The Kalina cycle has some thermodynamic advantages over the conventional Rankine cycle and the ORC and has attracted some interest from the cement and geothermal industries.
Technology maturity
| Commercially available | Yes |
| Offshore viability | Yes |
| Brownfield retrofit | Yes |
| Years of experience in industry | 30+ |
Years of experience in oil and gas
industry | 15+ |
Key metrics
| Range of application | The ORC can be used to utilize low grade heat from: - gas turbine exhausts
- heating or cooling systems
- produced fluids
|
| Efficiency | System dependent, typically in the range of 10–20% |
| Energy key performance indicators | - Additional energy recovered, kW
- System efficiency, %
- Utilization %
|
| Typical scope of work description | For new offshore installations, it is important to analyse the need for power and heat, sparing requirements, available space, and weight restrictions to design an optimal solution to balance capital costs, logistical constraints, and fuel and emissions costs For existing offshore platforms with open-cycle gas turbine generators, the space and weight constraints to install a waste heat recovery unit and ORC turbine generator should be considered. Such modifications may be costly or technically infeasible for some offshore installations, and an analysis of the capital cost for modification, operational cost savings from using less energy/fuel, and reduced greenhouse gas emissions should then be evaluated before the decision to retrofit the power system can be taken |
Decision drivers
| Technical | Space for addition of an ORC system |
| Operational | Additional equipment to operate and maintain. Introduction of an organic-hydrocarbon- based operating fluid |
| Commercial | Determining how much additional power could be utilized by addition of an ORC system |
| Environmental | Evaluate environmental risks associated with selected working fluid (e.g., fugitive emissions) |
Alternative technology
Supercritical carbon dioxide cycles may eventually be more attractive with lower cost and space but are not yet commercially available.
Operational issues/risks
Use of hydrocarbon-based operating fluid introduces risks associated with the potential loss of containment of a potentially hazardous fluid that should be mitigated.

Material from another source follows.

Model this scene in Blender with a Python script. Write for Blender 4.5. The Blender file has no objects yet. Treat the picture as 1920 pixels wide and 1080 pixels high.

Opportunities/business case
Utilization of waste heat from open cycle gas turbine systems to generate additional power, or equally can reduce fuel input for the same power demand. Upstream facilities across the globe have a significant number of open cycle gas turbine systems with 25–40% fuel-to- power efficiency.
References
- Macchi E and Astolfi M. Organic Rankine Cycle (ORC) Power Systems – Technologies and Applications. Duxford, UK: Woodhead Publishing, 2017.
- Colonna P, et al. “Organic Rankine cycle power systems: from the concept to current technology, applications, and an outlook to the future.” Journal of Engineering for Gas Turbines and Power, ASME Digital Collection, 137:10. 100801. 2015.